When Asked Whether He Would ‘Consider’ Gay Civil Unions, Steele Replies, ‘What Are You, Crazy?’

Last night, actor Sean Penn and screenwriter Dustin Lance Black both won Oscars for their work on “Milk,” which told the story of Harvey Milk, the first openly gay elected official. Today, the right wing expressed its disgust that the movie received such acclamation. On his radio show, Mike Gallagher slammed Penn for ignoring “the majority of Americans” by supporting gay marriage rights, saying it went against America’s “fundamental values.”

Gallagher asked guest Michael Steele, chairman of the Republican Party, if he thought the party “ought to consider” something like civil unions. Steele replied immediately, “No, no, no,” adding, “What are you, crazy?” He made it clear that the party would not budge on gay rights:

GALLAGHER: Is this a time when Republicans ought to consider some sort of alternative to redefining marriage and maybe in the road, down the road to civil unions. Do you favor civil unions? STEELE: No, no no. What would we do that for? What are you, crazy? No. Why would we backslide on a core, founding value of this country? I mean this isn’t something that you just kind of like, “Oh well, today I feel, you know, loosey-goosey on marriage.” […]

GALLAGHER: So no room even for a conversation about civil unions in your mind? STEELE: What’s the difference?

Listen here:

Steele’s extremist statements present a sharp contrast from the rhetoric he employed to secure his chairmanship. In November, he told the Washington Times that the party needs to reach out to new communities and that it “has to realize that there are constituencies in the body politic that have no interest in conservative litmus tests based on same-sex marriage and abortion.”


In fact, just days after winning election to head the GOP, he told ABC’s George Stehanopolous that his party would seek to include those who support gay rights:

WALLACE: You are one of the co-founders of something called the Republican Leadership Council which supports candidates who favor abortion and gay rights.

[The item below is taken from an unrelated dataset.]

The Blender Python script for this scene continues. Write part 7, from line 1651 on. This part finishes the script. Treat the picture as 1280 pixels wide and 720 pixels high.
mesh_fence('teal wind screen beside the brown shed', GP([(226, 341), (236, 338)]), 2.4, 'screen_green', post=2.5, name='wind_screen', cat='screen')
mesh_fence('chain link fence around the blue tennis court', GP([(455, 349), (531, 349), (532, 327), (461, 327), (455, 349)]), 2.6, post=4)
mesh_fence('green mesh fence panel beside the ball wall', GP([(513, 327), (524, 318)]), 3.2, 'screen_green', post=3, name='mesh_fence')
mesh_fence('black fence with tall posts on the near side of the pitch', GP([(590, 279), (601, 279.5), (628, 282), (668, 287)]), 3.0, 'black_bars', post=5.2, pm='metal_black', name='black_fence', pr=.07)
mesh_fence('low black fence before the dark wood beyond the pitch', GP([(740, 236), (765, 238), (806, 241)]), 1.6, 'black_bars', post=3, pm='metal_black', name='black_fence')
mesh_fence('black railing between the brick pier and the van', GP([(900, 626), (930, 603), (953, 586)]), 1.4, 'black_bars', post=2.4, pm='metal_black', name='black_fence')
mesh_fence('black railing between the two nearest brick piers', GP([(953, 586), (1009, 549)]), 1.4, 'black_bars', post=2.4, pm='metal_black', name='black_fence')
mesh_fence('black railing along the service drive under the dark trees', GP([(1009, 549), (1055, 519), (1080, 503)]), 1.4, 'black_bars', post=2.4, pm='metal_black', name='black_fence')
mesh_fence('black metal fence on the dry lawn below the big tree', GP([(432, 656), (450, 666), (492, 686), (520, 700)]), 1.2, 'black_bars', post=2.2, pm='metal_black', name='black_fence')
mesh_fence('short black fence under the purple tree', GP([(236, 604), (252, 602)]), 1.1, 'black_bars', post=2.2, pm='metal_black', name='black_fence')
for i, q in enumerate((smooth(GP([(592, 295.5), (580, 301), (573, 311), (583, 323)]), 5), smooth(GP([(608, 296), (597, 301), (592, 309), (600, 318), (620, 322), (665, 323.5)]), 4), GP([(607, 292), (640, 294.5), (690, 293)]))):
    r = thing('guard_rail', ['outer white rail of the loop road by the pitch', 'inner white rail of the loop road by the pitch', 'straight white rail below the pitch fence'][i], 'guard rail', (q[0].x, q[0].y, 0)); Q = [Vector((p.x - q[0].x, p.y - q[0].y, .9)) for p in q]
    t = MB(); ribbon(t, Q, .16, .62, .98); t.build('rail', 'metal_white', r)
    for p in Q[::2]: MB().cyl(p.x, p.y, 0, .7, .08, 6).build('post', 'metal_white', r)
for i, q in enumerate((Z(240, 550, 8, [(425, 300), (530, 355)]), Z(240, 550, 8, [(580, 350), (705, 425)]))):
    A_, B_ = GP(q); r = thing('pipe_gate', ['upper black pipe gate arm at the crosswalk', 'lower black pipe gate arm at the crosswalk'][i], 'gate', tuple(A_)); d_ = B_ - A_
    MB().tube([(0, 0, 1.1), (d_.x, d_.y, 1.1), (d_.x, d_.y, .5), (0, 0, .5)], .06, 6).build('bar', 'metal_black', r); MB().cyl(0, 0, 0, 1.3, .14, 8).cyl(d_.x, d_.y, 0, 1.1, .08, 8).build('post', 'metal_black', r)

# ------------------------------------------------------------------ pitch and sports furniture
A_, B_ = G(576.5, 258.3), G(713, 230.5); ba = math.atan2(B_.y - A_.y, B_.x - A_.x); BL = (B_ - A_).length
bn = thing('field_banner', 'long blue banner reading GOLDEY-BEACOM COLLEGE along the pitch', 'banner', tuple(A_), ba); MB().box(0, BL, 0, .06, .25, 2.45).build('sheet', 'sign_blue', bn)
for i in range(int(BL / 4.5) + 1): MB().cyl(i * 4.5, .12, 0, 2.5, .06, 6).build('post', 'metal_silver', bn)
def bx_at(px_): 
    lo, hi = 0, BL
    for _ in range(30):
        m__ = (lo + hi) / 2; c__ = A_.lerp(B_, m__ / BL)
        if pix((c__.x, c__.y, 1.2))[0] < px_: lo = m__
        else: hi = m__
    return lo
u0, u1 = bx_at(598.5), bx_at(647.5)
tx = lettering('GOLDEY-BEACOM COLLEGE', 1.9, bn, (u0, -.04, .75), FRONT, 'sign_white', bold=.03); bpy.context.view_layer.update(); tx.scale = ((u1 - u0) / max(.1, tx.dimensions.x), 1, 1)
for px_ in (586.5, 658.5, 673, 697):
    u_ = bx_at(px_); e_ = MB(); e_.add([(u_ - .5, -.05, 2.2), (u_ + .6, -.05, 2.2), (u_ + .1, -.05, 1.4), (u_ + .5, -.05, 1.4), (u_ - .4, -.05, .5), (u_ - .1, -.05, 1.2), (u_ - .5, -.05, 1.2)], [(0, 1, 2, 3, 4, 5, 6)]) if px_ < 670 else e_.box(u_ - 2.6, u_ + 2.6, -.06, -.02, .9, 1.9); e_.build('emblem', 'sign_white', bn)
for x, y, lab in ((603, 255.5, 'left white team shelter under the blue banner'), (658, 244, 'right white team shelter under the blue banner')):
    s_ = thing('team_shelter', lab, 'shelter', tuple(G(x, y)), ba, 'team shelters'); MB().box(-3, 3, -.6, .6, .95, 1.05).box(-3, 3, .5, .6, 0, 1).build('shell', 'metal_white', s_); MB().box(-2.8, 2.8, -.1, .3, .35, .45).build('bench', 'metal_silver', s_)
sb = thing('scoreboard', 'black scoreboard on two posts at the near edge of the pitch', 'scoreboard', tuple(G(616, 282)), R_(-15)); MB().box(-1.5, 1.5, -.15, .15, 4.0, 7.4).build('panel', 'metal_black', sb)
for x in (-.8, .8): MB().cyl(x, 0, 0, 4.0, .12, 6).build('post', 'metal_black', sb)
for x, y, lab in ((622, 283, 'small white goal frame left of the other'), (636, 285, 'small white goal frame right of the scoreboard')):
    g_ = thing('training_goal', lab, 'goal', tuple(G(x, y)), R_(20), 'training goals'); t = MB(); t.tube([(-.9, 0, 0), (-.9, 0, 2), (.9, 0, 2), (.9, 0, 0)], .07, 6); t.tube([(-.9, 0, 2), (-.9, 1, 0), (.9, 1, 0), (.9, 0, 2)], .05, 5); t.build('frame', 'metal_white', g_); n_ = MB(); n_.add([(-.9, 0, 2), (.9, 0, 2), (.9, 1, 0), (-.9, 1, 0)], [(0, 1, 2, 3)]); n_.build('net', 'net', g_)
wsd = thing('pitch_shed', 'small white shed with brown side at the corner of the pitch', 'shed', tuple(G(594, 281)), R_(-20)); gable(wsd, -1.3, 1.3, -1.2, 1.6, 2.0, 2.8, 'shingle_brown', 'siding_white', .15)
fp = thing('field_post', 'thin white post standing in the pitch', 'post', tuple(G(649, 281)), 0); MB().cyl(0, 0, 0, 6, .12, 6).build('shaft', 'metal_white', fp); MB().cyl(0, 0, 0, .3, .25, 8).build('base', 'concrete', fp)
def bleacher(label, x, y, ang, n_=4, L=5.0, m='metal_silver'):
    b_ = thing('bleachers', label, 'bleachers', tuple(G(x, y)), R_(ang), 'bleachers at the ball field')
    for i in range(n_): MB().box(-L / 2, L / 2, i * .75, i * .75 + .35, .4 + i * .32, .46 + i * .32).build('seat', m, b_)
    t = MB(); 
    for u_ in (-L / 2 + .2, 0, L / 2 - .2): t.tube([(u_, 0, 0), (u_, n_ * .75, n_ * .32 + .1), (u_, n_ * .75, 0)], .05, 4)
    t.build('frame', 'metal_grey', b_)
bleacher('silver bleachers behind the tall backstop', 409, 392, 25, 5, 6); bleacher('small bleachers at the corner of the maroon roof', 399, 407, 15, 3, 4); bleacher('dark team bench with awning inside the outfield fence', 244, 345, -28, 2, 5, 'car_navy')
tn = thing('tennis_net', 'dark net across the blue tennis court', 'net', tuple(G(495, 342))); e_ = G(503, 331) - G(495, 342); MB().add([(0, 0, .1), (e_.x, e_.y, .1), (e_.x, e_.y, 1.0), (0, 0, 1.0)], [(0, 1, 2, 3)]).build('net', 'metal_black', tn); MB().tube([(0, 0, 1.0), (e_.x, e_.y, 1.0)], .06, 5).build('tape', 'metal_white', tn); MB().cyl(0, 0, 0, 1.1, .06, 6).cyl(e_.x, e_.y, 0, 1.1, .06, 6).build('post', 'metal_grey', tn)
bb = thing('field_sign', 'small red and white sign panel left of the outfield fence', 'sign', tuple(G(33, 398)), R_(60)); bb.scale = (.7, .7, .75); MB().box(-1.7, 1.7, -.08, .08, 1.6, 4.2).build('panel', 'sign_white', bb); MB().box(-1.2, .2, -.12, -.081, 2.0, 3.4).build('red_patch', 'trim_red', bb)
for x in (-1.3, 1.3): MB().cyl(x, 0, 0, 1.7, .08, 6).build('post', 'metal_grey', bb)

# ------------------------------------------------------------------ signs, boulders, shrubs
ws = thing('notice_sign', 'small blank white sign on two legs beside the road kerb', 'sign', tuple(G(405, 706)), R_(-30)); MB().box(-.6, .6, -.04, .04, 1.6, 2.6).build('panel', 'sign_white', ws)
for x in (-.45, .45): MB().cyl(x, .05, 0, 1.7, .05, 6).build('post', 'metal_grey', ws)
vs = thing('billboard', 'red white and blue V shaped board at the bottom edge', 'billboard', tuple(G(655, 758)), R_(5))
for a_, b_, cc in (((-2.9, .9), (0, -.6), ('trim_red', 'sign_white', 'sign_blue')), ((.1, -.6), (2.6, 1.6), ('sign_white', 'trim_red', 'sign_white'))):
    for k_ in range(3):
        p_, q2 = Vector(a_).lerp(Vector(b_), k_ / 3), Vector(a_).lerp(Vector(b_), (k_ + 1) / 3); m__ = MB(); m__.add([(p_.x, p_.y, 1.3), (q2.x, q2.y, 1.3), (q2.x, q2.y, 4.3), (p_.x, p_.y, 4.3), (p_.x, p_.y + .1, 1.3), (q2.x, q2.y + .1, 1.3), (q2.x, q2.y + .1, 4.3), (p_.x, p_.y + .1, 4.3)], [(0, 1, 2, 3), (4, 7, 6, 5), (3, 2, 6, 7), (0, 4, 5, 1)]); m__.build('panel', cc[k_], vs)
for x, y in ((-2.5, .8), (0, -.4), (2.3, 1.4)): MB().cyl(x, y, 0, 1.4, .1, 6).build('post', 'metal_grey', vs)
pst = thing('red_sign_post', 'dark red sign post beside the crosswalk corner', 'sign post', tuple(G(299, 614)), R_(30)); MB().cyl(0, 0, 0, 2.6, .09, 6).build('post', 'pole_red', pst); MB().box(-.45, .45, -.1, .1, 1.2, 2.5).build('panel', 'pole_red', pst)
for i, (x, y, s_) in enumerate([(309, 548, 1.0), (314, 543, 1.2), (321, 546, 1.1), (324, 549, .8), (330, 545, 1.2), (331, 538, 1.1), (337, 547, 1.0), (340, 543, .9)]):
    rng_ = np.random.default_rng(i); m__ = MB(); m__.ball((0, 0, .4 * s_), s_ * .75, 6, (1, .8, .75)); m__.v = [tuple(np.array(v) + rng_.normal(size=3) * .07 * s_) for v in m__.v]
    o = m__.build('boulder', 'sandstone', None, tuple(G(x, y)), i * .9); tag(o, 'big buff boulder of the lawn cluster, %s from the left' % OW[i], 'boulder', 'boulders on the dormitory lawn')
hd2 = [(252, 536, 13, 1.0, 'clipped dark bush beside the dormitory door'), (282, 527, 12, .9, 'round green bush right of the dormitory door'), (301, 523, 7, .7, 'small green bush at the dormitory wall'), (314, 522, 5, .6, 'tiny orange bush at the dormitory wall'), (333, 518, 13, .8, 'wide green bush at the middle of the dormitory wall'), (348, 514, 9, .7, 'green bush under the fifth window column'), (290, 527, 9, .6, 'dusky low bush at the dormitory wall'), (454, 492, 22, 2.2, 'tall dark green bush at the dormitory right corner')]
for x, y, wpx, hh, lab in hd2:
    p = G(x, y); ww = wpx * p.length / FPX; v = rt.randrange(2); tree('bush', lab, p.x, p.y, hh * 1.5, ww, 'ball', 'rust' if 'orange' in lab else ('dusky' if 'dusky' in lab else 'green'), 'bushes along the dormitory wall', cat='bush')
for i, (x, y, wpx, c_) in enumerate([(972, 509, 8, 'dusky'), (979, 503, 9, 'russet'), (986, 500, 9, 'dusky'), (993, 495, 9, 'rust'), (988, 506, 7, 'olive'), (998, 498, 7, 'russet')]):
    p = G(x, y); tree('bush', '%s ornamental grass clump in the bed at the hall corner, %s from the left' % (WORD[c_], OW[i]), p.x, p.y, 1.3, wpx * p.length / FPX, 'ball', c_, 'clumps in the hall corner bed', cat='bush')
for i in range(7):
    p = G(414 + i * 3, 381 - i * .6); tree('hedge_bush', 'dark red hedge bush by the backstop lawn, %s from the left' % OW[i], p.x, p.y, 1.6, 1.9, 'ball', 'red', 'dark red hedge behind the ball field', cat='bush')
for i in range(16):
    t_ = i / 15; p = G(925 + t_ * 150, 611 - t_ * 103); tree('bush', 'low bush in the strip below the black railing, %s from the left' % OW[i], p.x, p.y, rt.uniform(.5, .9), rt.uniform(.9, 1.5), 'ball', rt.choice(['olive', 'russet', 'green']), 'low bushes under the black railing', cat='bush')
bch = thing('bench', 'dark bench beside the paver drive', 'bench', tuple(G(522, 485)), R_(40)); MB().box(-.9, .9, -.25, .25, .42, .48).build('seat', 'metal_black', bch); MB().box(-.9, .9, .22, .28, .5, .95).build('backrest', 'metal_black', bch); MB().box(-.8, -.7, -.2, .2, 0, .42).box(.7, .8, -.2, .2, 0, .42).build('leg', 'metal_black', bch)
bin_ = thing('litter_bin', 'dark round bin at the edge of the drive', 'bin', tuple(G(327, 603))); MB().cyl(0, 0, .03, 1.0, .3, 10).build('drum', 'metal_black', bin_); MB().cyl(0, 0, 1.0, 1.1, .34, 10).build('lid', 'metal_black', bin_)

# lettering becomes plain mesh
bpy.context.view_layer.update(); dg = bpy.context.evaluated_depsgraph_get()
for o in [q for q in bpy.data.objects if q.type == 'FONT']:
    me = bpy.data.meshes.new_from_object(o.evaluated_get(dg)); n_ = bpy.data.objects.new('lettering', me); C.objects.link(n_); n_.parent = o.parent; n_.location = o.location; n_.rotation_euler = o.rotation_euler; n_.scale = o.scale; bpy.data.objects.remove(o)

WALLACE: Does the GOP needs to do a better job of reaching out to people who hold those views?

STEELE: I think — I think that’s an important opportunity for us, absolutely.

Indeed, Steele has talked a big game about reaching new constituencies — saying recently, “We need to uptick our image with everyone, including one-armed midgets” — yet he advocates bigotry that the vast majority of Americans rejects. A poll from December showed that a full 75 percent of Americans support gay marriage or civil unions, with only about 2 in 10 saying gay couples should have no legal rights.